YouTube got around this in the earlier days since the referer header didn’t sent query strings. Maybe if referer hadn’t existed, YouTube urls would look like /watch/ViDeOID
My web development knowledge is very limited. But isn't this the main method where simple websites (most static generators) used to decide if the user is browsing from a mobile or not and serve a version based on that?
I would appreciate it if someone explain what other things people do to tackle this, or if I'm completely wrong?
Although really they should be using a pointer media query. Lots of sites I see randomly turn into mobile versions on desktop as soon as you resize the window narrow.
The modern solution is to use CSS with media queries. You tell the client how the site is supposed to look on various screen sizes. The client applies the rules without leaking any information about which rules it chose to apply.

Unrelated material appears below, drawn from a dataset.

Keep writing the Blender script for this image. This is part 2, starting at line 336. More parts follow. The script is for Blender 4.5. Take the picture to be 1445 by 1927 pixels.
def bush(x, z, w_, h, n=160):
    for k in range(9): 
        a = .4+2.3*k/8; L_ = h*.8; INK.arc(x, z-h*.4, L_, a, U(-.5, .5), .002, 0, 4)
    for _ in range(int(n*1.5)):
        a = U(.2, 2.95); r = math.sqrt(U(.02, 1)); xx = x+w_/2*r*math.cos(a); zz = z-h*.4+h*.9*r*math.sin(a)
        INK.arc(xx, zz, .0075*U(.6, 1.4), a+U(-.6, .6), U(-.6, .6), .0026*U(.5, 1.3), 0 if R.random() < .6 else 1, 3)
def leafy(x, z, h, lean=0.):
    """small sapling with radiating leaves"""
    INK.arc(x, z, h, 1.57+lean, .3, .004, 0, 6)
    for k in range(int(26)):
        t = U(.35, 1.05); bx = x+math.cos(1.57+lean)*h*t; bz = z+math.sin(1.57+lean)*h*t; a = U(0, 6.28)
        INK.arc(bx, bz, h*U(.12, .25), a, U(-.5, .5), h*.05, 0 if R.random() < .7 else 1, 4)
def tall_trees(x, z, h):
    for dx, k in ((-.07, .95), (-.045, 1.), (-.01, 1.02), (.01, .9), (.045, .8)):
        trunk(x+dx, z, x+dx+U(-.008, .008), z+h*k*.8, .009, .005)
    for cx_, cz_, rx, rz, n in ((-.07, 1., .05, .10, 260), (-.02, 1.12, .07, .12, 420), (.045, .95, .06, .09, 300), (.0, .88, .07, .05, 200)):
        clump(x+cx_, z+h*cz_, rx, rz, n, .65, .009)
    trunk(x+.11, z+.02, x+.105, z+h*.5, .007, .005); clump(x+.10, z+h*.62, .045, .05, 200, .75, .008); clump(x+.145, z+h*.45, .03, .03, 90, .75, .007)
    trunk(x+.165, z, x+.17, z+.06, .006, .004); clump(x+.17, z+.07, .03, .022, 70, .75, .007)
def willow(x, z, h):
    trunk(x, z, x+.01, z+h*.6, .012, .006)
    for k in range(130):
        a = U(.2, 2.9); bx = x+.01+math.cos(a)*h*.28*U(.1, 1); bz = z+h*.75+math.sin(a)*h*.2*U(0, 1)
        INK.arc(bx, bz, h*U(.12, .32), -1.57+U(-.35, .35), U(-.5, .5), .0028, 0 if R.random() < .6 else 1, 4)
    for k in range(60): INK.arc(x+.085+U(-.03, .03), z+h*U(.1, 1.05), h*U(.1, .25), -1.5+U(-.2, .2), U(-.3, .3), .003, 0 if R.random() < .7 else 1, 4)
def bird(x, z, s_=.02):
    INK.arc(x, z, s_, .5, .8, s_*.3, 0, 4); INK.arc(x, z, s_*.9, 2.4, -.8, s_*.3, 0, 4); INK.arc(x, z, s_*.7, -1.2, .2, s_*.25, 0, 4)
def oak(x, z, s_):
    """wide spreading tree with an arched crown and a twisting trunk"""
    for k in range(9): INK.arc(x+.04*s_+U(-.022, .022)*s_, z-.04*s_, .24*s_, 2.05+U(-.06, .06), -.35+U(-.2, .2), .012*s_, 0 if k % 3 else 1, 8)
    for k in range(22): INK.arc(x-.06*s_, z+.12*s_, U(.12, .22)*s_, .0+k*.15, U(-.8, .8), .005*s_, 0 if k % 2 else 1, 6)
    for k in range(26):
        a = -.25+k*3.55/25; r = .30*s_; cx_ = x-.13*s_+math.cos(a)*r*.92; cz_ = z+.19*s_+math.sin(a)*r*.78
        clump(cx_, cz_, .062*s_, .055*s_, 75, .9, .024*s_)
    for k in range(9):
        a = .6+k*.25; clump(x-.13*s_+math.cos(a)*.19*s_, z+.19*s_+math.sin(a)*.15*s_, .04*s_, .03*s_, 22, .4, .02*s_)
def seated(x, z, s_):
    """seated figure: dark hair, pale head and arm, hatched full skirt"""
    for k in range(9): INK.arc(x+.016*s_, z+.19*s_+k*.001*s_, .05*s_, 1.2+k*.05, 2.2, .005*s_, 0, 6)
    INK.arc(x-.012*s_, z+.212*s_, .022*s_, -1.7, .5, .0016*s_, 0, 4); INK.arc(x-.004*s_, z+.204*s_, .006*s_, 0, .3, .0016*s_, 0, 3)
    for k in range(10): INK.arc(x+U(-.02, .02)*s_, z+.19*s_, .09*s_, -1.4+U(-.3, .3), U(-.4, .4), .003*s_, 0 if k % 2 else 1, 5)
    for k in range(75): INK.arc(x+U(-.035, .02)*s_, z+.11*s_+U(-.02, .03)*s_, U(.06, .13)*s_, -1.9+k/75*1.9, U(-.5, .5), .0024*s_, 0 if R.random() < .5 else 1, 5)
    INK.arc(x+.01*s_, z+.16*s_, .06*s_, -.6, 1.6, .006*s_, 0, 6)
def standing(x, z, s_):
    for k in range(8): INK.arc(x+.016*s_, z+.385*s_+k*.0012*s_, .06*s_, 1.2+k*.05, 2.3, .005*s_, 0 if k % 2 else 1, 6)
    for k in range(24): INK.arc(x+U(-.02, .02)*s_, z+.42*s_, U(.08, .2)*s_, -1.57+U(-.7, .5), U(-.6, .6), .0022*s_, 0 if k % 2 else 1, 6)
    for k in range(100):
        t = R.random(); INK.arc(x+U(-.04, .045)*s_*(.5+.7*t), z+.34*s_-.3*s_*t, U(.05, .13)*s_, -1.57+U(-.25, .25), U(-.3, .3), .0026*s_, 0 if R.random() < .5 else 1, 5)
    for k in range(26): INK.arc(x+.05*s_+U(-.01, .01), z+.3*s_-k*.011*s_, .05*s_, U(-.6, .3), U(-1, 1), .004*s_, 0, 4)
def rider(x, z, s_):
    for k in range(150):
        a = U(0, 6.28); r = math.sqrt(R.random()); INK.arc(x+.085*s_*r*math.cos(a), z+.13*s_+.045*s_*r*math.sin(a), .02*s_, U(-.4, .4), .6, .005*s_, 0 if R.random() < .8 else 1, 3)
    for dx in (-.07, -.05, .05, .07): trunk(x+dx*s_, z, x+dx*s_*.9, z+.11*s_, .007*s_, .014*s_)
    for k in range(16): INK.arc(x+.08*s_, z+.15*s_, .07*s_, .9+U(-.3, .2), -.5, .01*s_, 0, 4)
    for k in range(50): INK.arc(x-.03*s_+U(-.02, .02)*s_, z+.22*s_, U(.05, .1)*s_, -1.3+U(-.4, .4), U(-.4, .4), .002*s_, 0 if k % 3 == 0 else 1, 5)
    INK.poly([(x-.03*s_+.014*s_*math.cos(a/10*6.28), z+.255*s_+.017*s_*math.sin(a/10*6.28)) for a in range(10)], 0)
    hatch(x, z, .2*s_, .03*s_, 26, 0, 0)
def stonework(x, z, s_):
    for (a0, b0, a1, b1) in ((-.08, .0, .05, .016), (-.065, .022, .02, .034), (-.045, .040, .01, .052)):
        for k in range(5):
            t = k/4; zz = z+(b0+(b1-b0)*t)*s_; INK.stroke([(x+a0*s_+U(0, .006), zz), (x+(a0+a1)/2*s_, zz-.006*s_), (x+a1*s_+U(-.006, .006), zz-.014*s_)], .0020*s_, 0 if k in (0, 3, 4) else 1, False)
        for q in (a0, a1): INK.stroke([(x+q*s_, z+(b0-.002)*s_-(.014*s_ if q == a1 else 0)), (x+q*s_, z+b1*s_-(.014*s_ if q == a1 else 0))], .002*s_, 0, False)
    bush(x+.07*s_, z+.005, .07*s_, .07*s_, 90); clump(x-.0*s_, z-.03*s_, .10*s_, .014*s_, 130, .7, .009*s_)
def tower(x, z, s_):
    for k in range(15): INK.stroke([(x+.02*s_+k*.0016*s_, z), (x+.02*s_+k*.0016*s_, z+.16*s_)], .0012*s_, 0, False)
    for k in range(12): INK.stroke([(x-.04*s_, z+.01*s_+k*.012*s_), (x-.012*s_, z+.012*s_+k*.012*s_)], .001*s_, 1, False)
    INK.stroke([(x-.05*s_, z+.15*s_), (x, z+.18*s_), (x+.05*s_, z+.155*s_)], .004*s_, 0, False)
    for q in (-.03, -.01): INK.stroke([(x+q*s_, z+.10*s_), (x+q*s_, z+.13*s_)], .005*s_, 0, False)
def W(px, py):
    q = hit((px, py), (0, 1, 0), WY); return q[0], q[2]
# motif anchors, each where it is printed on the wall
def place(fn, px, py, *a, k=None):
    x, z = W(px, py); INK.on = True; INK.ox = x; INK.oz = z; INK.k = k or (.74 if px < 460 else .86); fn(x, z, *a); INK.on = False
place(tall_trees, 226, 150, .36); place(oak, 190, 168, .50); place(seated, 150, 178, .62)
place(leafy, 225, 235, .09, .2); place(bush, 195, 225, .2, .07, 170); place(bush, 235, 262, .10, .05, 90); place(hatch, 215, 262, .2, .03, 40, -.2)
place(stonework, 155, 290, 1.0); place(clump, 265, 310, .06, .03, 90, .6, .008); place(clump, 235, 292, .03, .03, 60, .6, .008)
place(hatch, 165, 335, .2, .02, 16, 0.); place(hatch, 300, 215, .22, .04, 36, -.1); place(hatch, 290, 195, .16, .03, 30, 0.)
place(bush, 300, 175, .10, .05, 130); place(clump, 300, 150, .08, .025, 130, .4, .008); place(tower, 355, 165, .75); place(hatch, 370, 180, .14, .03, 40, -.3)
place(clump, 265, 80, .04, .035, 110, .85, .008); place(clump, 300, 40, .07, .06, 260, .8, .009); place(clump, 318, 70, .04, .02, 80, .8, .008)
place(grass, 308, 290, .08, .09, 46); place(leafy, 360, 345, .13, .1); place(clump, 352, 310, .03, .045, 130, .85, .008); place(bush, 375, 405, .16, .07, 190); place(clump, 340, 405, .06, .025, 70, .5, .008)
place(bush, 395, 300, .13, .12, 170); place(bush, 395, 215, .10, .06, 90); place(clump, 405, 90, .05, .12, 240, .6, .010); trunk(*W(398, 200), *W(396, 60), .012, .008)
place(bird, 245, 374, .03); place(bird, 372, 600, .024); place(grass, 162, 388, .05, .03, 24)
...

The server now needs to respond with the Accept-CH header specifying it wants the client to send the mobile client header by including the "UA-Mobile" value. A compliant client will then send the Sec-CH-UA-Mobile header in its next request with either the value "?0" or "?1".
You have to do a split approach. Last I knew only Chrome-based browsers support the new UA headers. Firefox and Safari only support the User-Agent header which you have to check for the presence of "Mobi".
I agree that user agent is not the best idea but it helps endlessly when you need to find out what browser a non techy person is using - just ask them to go to one of the endless sites that tells you what browser you're using based on the user agent string.
Yes, you shouldn't assume consistent intentions from a behemoth like Google. However, in large and fragmented companies, leadership's moral compass often faces numerous pressures, and on average will trend downward in an economic system with perverse incentives such as the one we have today.
I have no doubt Google has self-serving motivations here but the result is still a win for us. I wish Firefox had enough leverage to force decisions like this down people's throats whether they like it or not but it just ain't so. Reality is imperfect so I'll take what I can get.